The looming Protection of Personal Information (PoPI) Act in South Africa and the introduction of the General Data Protection Regulation (GDPR) in the European Union (EU) have brought information security to the fore for many organisations. This in addition to the ISO 27001 standard that needs to be adhered to in order to assist the protection of information has caused organisations to scramble and ensure their information security measures are in line with regulatory requirements.

However, few businesses know or realise that if they are already ISO 20000 certified and follow Information Technology Infrastructure Library’s (ITIL) best practices they are effectively positioning themselves with other regulatory standards such as ISO 27001. In doing so, organisations are able to decrease the effort and time taken to adhere to the policies of this security standard.

ISO 20000, ITSM and ITIL – Where does ISO 27001 fit in?

ISO 20000 is the international standard for IT service management (ITSM) and reflects a business’s ability to adhere to best practice guidelines contained within the ITIL frameworks. 

ISO 20000 is process-based, it tackles many of the same topics as ISO 27001, such as incident management, problem management, change control and risk management. It’s therefore clear that if security forms part of ITSM’s outcomes, it should already be taken care of… So, why aren’t more businesses looking towards ISO 20000 to assist them in becoming ISO 27001 compliant?

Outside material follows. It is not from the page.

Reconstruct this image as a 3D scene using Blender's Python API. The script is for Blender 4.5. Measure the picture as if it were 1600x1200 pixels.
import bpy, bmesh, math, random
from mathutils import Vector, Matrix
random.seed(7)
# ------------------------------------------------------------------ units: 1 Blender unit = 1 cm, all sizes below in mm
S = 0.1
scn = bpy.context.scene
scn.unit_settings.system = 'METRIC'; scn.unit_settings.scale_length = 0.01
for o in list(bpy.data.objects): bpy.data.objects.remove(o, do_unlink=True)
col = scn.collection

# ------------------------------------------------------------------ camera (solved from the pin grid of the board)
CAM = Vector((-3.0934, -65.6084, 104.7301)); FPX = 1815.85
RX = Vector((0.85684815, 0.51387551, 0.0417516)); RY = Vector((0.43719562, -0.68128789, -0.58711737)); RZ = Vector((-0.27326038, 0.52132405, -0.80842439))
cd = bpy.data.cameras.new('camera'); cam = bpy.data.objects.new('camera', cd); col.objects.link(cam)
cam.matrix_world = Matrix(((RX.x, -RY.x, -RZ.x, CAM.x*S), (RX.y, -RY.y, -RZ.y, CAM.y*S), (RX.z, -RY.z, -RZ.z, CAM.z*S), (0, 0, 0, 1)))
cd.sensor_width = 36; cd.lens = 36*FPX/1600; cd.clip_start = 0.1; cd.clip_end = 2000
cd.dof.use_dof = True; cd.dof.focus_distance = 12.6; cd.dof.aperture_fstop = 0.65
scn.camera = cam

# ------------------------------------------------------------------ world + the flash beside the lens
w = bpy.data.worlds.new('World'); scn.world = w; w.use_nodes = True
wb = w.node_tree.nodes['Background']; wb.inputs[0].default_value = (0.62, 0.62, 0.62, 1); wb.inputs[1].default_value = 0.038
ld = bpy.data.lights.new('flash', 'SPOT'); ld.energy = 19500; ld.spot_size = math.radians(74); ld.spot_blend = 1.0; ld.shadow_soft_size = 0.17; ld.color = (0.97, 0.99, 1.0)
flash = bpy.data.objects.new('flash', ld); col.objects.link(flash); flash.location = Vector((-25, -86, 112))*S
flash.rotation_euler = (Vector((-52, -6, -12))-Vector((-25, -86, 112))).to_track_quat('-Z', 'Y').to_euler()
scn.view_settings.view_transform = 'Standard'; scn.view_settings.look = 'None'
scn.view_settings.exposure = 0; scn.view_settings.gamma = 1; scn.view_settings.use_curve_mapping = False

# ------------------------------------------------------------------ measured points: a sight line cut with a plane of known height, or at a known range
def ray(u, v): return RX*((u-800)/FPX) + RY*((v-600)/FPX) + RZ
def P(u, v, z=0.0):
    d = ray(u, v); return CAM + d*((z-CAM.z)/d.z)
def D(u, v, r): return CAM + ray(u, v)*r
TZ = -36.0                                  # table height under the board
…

The link to information security compliance

Information security management is a process that runs across the ITIL service life cycle interacting with all other processes in the framework. It is one of the key aspects of the ‘warranty of the service’, managed within the Service Level Agreement (SLA). The focus is ensuring that the quality of services produces the desired business value.

So, how are these standards different?

Even though ISO 20000 and ISO 27001 have many similarities and elements in common, there are still many differences. Organisations should take cognisance that ISO 20000 considers risk as one of the building elements of ITSM, but the standard is still service-based. Conversely, ISO 27001 is completely risk management-based and has risk management at its foundation whereas ISO 20000 encompasses much more

Why ISO 20000?

Organisations should ask themselves how they will derive value from ISO 20000. In Short, the ISO 20000 certification gives ITIL ‘teeth’. ITIL is not prescriptive, it is difficult to maintain momentum without adequate governance controls, however – ISO 20000 is.  ITIL does not insist on continual service improvement – ISO 20000 does. In addition, ITIL does not insist on evidence to prove quality and progress – ISO 20000 does.  ITIL is not being demanded by business – governance controls, auditability & agility are. This certification verifies an organisation’s ability to deliver ITSM within ITIL standards.

Ensuring ISO 20000 compliance provides peace of mind and shortens the journey to achieving other certifications, such as ISO 27001 compliance.